Les réjouissances carnavalesques duraient en réalité près de deux mois. Elles se terminaient par une magnifique et dernière explosion de gaieté collective, non par le Mardi-Gras, mais seulement le lendemain, jour de reprise du travail et de retour aux choses sérieuses dans tous les pays de la chrétienté. Sauf pourtant à Bordeaux ou depuis des siècles les cavalcades, les mascarades dans la rue ont lieu le Mercredi des Cendres. La coutume Pierrotaine aurait-elle été importée par des navigateurs ou des colons originaires du grand port métropolitain, en même temps que la coiffure des bordelaises devenus le si gracieux madras ? C'est possible.

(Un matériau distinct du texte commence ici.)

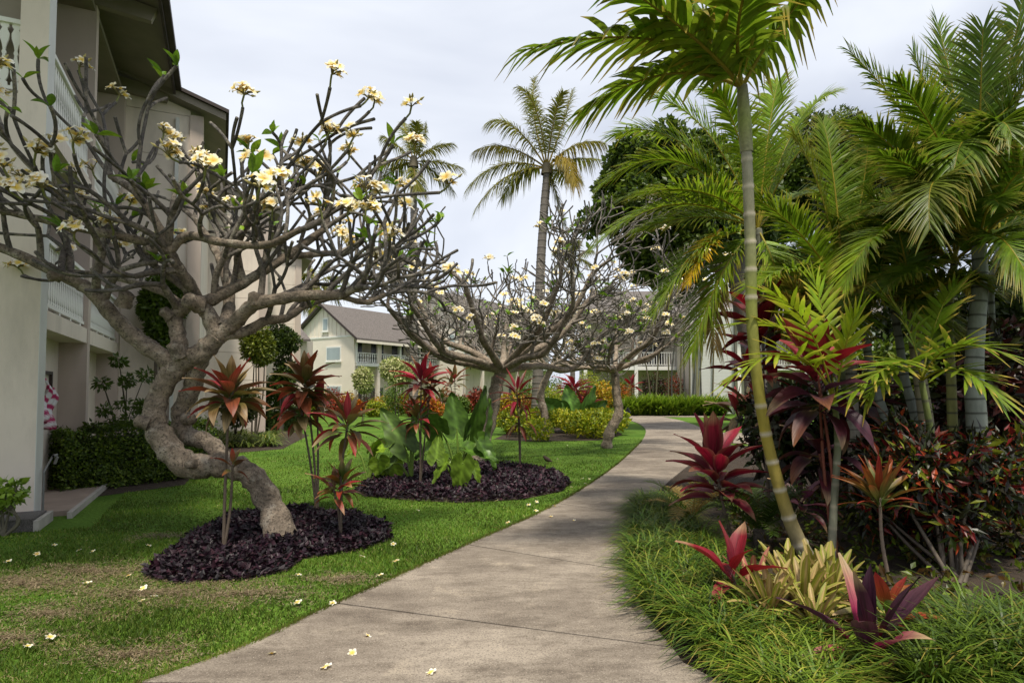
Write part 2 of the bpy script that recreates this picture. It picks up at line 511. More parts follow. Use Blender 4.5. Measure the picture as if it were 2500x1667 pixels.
# the path: pairs of edge points at each joint
EDGE_L = [Vector((-8, -6, 0)), Vector((-4.9, 0.9, 0))] + [G(*p) for p in
          [(330, 1680), (820, 1480), (1140, 1335), (1361, 1233), (1488, 1150), (1545, 1100), (1574, 1066), (1572, 1044), (1540, 1028), (1470, 1017)]]
EDGE_R = [Vector((4.5, -6, 0)), Vector((2.6, 0.9, 0))] + [G(*p) for p in
          [(1800, 1700), (1640, 1590), (1530, 1400), (1552, 1262), (1640, 1172), (1715, 1115), (1770, 1082), (1718, 1048), (1665, 1028), (1610, 1017)]]
NS = 8
eL = catmull(EDGE_L, NS); eR = catmull(EDGE_R, NS)
eL[:, 2] = 0; eR[:, 2] = 0
pathpoly = [tuple(p[:2]) for p in eL] + [tuple(p[:2]) for p in eR[::-1]]
path = sheet('path', pathpoly, 0.008, M['soil'])
def lerp_edge(E, t):
    t = max(0.0, min(len(E) - 1.001, t)); i = int(t); f = t - i
    return E[i] * (1 - f) + E[i + 1] * f
for j in range(len(EDGE_L) - 1):
    a, b = j * NS, (j + 1) * NS
    L0 = np.linalg.norm((eL[a] + eR[a]) / 2 - (eL[b] + eR[b]) / 2)
    g = min(0.010 / max(L0, 0.1) * NS, 0.4)
    ts = np.linspace(a + g, b - g, NS + 1)
    l = [lerp_edge(eL, t) for t in ts]; r = [lerp_edge(eR, t) for t in ts]
    mb = MB()
    n = len(ts)
    v = []
    for z in (0.030, 0.0):
        for k in range(n):
            lw = l[k] + (r[k] - l[k]) * 0.0
            v.append((lw[0], lw[1], z)); v.append((r[k][0], r[k][1], z))
    f = []
    for k in range(n - 1):
        f.append((2 * k, 2 * k + 1, 2 * k + 3, 2 * k + 2))
        f.append((2 * k + 2, 2 * n + 2 * k + 2, 2 * n + 2 * k, 2 * k))
        f.append((2 * k + 1, 2 * n + 2 * k + 1, 2 * n + 2 * k + 3, 2 * k + 3))
    f.append((0, 2 * n, 2 * n + 1, 1)); f.append((2 * n - 2, 2 * n - 1, 4 * n - 1, 4 * n - 2))
    mb.add(v, f)
    o = mb.build('slab', M['path'], path)
# side branch to the right and far cross path
branch = [G(1722, 1056), G(1790, 1057), G(1900, 1060), G(2100, 1064), G(2100, 1094), G(1900, 1088), G(1790, 1083), G(1728, 1079)]
sheet('side_path', [(p.x, p.y) for p in branch], 0.020, M['path'])
cross = [G(1440, 1010.5), G(1500, 1010), G(1600, 1010), G(1720, 1013), G(1720, 1018.6), G(1610, 1018), G(1470, 1018), G(1430, 1016)]
sheet('cross_path', [(p.x, p.y) for p in cross], 0.016, M['path'])

# planted bed to the right of the path
bed_poly = [tuple(eR[k][:2]) for k in range(NS, NS * 8 + 1)]
e = G(1735, 1080)
bed_poly += [tuple(G(1790, 1086)[:2]), tuple(G(2000, 1100)[:2]), (9.5, 17.5), (16, 17.0), (16, 0.9)]
sheet('garden_soil', bed_poly, 0.004, M['soil'])

def px_poly(pts): return [tuple(G(*p)[:2]) for p in pts]
BED1 = px_poly([(348, 1395), (420, 1345), (480, 1300), (560, 1262), (640, 1252), (760, 1252), (880, 1262), (950, 1285), (955, 1318), (880, 1345), (740, 1365), (700, 1395), (600, 1418), (430, 1425), (360, 1412)])
BED2 = px_poly([(868, 1200), (900, 1170), (960, 1145), (1080, 1130), (1180, 1136), (1300, 1142), (1370, 1160), (1392, 1182), (1370, 1200), (1270, 1220), (1120, 1228), (980, 1220), (890, 1212)])
sheet('planting_bed', BED1, 0.006, M['soil'])
sheet('planting_bed', BED2, 0.006, M['soil'])
BED3 = px_poly([(1205, 1072), (1260, 1048), (1400, 1040), (1500, 1045), (1520, 1062), (1460, 1075), (1300, 1078)])
sheet('planting_bed', BED3, 0.006, M['soil'])

# ================================================================== LEFT BUILDING
LO = G(81, 1275)
bdir = Vector(((542 - 1250) / FPX, 1, 0)).normalized()
ndir = Vector((bdir.y, -bdir.x, 0))
def LB(s, l, z):
    return (LO.x + ndir.x * s + bdir.x * l, LO.y + ndir.y * s + bdir.y * l, z)
Z1, Z2, ZE = 2.82, 5.47, 8.75
hotel = thing('apartment_building', LB(-1, 4, 0), 'three storey beige building with white cut-out balcony railings on the left', 'building')
def lb(name, m, *boxes):
    mb = MB()
    for b in boxes:
        mb.box(*b, fr=LB)
    return mb.build(name, m, hotel)
RC = -0.42      # ground floor recess
RU = -2.3       # upper recess
# near end wall (with an upper opening) and fins
lb('pier', M['stucco'], (-0.31, 0, 0, 0.34, 0.02, ZE))
lb('skylit_trim', M['trim'], (0.0, 0.006, 0.0, 0.34, 0.03, ZE - 0.01))  # pale trim layer; the front face's sky-lit tone is painted on
lb('end_wall', M['stucco'], (-4.5, -0.31, 0.002, 0.30, 0.02, 5.62), (-4.5, -0.31, 0.002, 0.30, 8.0, ZE))
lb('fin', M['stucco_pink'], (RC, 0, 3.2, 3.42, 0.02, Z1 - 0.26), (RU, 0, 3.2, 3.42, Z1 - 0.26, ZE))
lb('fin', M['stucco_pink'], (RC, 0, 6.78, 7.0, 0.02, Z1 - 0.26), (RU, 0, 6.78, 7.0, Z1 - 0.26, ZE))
lb('back_wall', M['stucco'], (RC - 0.2, RC, 0.34, 3.2, 0.02, Z1 - 0.26), (RC - 0.2, RC, 3.42, 6.78, 0.02, Z1 - 0.26),
   (-3, RU - 0.2, 0.34, 7, 0.02, 0.1))
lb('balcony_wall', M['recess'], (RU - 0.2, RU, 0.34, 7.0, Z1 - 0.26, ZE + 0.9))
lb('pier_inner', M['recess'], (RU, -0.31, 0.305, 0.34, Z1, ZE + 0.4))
lb('ceiling', M['soffit'], (RU, -0.02, 0.345, 6.77, ZE - 0.12, ZE - 0.02))
for (l0, l1) in ((0.345, 3.195), (3.425, 6.775)):
    for zf in (Z1, Z2):
        sl = lb('balcony_slab', M['stucco'], (RU, -0.012, l0, l1, zf - 0.26, zf))
for (l0, l1) in ((0.8, 2.6), (3.9, 6.2)):
    for zf in (Z1, Z2):
        d = lb('balcony_door', M['dark'], (RU, RU + 0.03, l0, l1, zf + 0.01, zf + 2.05))
        mb = MB()
        for q in np.linspace(l0, l1, 4):
            mb.box(RU + 0.03, RU + 0.07, q - 0.03, q + 0.03, zf, zf + 2.08, fr=LB)
        mb.build('door_frame', M['trim'], d)
# siding joints on the ground floor back wall: proud bands
for z in (0.75, 1.55):
    lb('wall_band', M['stucco'], (RC, RC + 0.008, 0.345, 3.195, z, z + 0.018))
# sawn baluster: flat board with a vase outline
def baluster_mesh(name, h, w=0.105, t=0.03):
    prof = [(0.0, 0.42), (0.06, 0.42), (0.08, 0.22), (0.14, 0.42), (0.22, 0.50), (0.30, 0.44), (0.40, 0.22), (0.48, 0.13),
            (0.52, 0.24), (0.56, 0.13), (0.64, 0.22), (0.74, 0.44), (0.82, 0.48), (0.90, 0.24), (0.93, 0.42), (1.0, 0.42)]
    prof = prof[::1]
    mb = MB()
    v = []
    for z, x in prof:
        for (sx, sy) in ((-1, -1), (1, -1), (1, 1), (-1, 1)):
            v.append((sx * x * w * 1.05, sy * t / 2, z * h))
    f = []
    n = len(prof)
    for k in range(n - 1):
        a = 4 * k
        for q in range(4):
            b = (q + 1) % 4
            f.append((a + q, a + b, a + 4 + b, a + 4 + q))
    f += [(0, 3, 2, 1), (4 * n - 4, 4 * n - 3, 4 * n - 2, 4 * n - 1)]
    mb.add(v, f)
    me = mb.mesh(name)
    me.materials.append(M['white'])
    return me
bal_near = baluster_mesh('baluster', 0.86)
bang = math.atan2(bdir.y, bdir.x)
def balustrade(parent, fr, ang, l0, l1, s, zf, me, step, H=1.02, low=0.12, thick=0.07, m=None):
    m = m or M['white']
    mb = MB()
    mb.box(s - thick / 2 - 0.02, s + thick / 2 + 0.02, l0, l1, zf + H - 0.06, zf + H, fr=fr)
    mb.box(s - thick / 2, s + thick / 2, l0, l1, zf + low - 0.05, zf + low, fr=fr)
    x = l0 + 0.3
    while x < l1:
        mb.box(s - 0.03, s + 0.03, x - 0.04, x + 0.04, zf, zf + low - 0.05, fr=fr)
        x += 0.75
    rail = mb.build('railing', m, parent)
    n = int((l1 - l0) / step)
    for k in range(n):
        l = l0 + (k + 0.5) * (l1 - l0) / n
        p = fr(s, l, zf + low)
        piece('baluster', me, rail, p, (0, 0, ang))
    return rail
for (l0, l1) in ((0.345, 3.195), (3.425, 6.775)):
    for zf in (Z1, Z2):
        balustrade(hotel, LB, bang, l0, l1, -0.09, zf, bal_near, 0.125)
# railing of the nearer unit's opening
def LBt(s, l, z): return LB(l, s, z)
balustrade(hotel, LBt, math.atan2(ndir.y, ndir.x), -2.6, -0.31, 0.12, 5.62, bal_near, 0.125)
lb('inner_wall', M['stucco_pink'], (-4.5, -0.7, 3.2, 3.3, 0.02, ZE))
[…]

C'était un irrésistible élan qui le Dimanche faisait envahir le centre de Saint-Pierre par la foule accourue de tous les quartiers de la ville.

Toutes les classes de la population participaient à ce plaisir. Les riches bourgeois en somptueux travestis circulaient à cheval ou en voiture parmi les flot bariolé des dominos, des pierrots, des arlequins, des polichinelles classiques ou fantaisistes, chantant, sautant, dansant, en proie à un véritable délire, dans une débauche de joie sincère et naïve qui faisait penser aux fêtes des fous au Moyen-âge.

Les bandes de masques étaient presque toujours guidées par un gigantesque noir représentant le Diable. Après s'être plongé dans du sirop de canne, il s'était roulé dans un monceau de plumes et de duvet. Son front était surmonté de deux grandes cornes et sur ses jambes battait une longue queue de vache.

Bondissant, se contorsionnant, faisant d'affreuses grimaces il poussait à intervalles réguliers des hurlements sauvages entremêlés de mots conservés de l'ancestral dialecte africain... auxquels répondaient les clameurs et les battements de mains en cadence de la multitude de gamins et de gamines qui le suivaient : toute la « tite mamaille » du pays au comble de la félicité.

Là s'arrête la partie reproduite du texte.